> **Task requirements**
Take the lines of the data below from the very first through the line containing "R_ = math.radians" and output them exactly, pictures excluded.

*** Given material ***

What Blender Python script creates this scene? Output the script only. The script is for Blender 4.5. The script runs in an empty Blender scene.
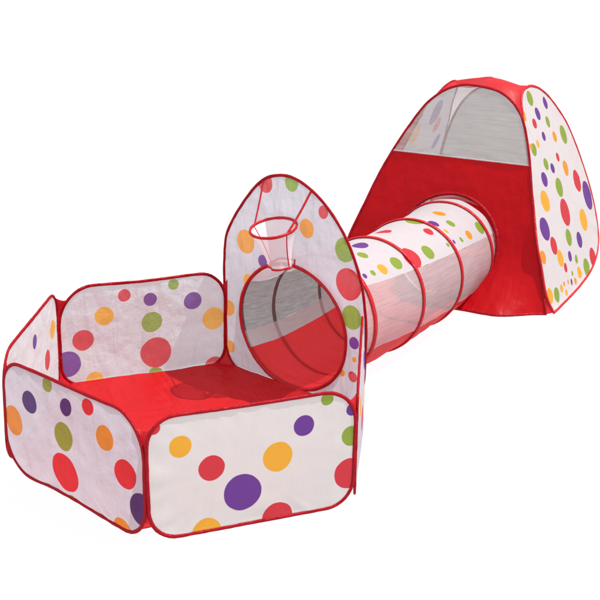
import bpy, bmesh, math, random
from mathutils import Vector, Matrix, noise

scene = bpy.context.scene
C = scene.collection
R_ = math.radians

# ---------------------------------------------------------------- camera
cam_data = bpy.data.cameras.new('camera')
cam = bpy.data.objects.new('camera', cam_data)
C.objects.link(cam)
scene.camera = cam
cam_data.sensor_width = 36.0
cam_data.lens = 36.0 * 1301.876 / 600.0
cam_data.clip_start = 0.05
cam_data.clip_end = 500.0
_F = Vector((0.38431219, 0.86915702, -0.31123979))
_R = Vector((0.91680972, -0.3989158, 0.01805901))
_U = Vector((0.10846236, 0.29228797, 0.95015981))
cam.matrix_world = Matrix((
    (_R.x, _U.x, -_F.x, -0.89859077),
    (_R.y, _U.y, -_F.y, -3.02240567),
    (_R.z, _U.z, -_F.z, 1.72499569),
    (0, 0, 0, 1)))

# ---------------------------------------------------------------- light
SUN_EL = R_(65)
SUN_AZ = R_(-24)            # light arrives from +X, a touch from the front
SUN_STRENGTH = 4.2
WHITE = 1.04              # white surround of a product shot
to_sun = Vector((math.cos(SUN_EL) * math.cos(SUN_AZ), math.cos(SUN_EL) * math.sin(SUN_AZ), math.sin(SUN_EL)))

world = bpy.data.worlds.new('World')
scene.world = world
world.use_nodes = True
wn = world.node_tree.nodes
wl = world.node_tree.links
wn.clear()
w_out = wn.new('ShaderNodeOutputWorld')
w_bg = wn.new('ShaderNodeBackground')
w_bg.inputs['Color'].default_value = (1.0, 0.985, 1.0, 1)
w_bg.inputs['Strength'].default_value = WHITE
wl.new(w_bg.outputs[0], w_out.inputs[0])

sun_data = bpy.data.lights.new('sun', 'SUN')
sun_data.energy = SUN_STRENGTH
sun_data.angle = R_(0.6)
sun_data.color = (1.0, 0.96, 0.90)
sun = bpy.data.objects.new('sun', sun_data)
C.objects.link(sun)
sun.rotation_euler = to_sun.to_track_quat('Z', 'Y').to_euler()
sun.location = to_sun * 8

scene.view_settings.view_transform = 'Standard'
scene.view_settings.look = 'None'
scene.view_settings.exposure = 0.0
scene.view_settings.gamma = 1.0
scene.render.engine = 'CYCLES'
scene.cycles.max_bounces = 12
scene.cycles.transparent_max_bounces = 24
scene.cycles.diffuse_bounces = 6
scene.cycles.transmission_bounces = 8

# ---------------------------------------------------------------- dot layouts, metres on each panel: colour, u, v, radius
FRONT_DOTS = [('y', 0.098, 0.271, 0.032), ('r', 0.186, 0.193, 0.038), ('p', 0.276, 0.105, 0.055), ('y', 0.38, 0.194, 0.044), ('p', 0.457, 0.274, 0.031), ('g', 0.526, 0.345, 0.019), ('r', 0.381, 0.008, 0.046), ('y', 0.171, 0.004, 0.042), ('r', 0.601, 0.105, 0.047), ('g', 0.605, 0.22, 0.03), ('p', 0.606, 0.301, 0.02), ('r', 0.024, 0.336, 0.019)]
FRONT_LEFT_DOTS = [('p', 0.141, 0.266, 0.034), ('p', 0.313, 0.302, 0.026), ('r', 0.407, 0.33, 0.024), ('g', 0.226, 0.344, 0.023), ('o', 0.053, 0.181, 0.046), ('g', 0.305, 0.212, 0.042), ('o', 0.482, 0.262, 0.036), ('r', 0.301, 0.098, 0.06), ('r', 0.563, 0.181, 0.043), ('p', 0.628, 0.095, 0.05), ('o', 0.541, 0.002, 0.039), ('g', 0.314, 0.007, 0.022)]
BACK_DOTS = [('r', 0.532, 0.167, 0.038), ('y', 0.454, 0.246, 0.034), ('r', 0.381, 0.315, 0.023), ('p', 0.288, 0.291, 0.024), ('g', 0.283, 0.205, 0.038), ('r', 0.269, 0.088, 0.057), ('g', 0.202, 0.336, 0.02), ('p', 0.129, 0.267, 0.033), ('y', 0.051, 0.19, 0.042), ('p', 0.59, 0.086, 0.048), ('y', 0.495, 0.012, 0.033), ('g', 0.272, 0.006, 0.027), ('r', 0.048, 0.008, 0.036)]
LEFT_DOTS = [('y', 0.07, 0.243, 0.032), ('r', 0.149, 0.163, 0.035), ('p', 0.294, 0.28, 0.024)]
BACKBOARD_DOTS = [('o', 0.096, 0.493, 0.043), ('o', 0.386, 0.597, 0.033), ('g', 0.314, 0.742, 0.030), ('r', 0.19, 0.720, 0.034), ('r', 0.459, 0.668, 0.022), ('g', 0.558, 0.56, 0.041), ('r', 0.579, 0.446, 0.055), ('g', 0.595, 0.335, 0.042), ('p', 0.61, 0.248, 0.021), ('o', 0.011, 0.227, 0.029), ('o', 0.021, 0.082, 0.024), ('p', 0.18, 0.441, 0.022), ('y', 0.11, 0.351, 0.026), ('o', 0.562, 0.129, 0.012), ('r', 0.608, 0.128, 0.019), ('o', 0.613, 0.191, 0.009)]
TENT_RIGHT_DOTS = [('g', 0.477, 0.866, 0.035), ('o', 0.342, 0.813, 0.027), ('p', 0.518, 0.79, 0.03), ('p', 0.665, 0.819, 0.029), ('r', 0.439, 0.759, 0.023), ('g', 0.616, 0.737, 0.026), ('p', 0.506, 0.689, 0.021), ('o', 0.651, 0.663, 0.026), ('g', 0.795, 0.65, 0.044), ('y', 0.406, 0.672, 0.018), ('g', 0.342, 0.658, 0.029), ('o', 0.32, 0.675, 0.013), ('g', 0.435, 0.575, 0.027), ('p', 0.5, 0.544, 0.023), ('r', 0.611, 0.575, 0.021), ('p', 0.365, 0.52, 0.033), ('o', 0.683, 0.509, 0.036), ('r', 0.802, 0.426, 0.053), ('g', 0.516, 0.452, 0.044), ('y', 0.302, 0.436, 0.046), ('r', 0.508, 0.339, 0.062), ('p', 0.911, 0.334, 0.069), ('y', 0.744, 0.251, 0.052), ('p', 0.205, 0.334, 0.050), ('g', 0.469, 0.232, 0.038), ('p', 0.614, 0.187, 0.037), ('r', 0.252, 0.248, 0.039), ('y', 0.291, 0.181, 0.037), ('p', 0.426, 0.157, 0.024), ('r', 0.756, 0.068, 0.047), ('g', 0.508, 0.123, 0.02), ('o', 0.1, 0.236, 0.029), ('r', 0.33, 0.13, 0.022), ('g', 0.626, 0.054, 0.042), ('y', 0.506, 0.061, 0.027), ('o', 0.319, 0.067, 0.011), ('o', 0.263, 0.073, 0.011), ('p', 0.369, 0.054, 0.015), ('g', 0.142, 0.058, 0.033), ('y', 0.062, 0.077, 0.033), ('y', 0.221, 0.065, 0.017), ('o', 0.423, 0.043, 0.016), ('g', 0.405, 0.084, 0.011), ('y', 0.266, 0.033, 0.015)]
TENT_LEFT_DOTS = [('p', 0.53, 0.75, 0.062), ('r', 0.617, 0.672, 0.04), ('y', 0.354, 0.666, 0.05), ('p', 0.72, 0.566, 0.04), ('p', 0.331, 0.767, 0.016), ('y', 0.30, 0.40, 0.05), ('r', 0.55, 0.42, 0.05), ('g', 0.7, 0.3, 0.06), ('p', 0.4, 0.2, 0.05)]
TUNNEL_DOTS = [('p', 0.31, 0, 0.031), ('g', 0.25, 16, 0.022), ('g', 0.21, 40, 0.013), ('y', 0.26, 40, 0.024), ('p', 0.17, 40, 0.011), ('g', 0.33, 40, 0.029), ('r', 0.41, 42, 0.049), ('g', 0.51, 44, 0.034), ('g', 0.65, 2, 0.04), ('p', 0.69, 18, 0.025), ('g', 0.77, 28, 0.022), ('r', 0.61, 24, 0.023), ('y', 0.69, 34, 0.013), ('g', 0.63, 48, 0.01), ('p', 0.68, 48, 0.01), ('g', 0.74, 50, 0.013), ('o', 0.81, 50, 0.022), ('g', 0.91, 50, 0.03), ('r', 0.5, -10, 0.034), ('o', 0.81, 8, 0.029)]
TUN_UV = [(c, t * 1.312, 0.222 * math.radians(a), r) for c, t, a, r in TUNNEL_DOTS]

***

> **Problem solution**
What Blender Python script creates this scene? Output the script only. The script is for Blender 4.5. The script runs in an empty Blender scene.
import bpy, bmesh, math, random
from mathutils import Vector, Matrix, noise

scene = bpy.context.scene
C = scene.collection
R_ = math.radians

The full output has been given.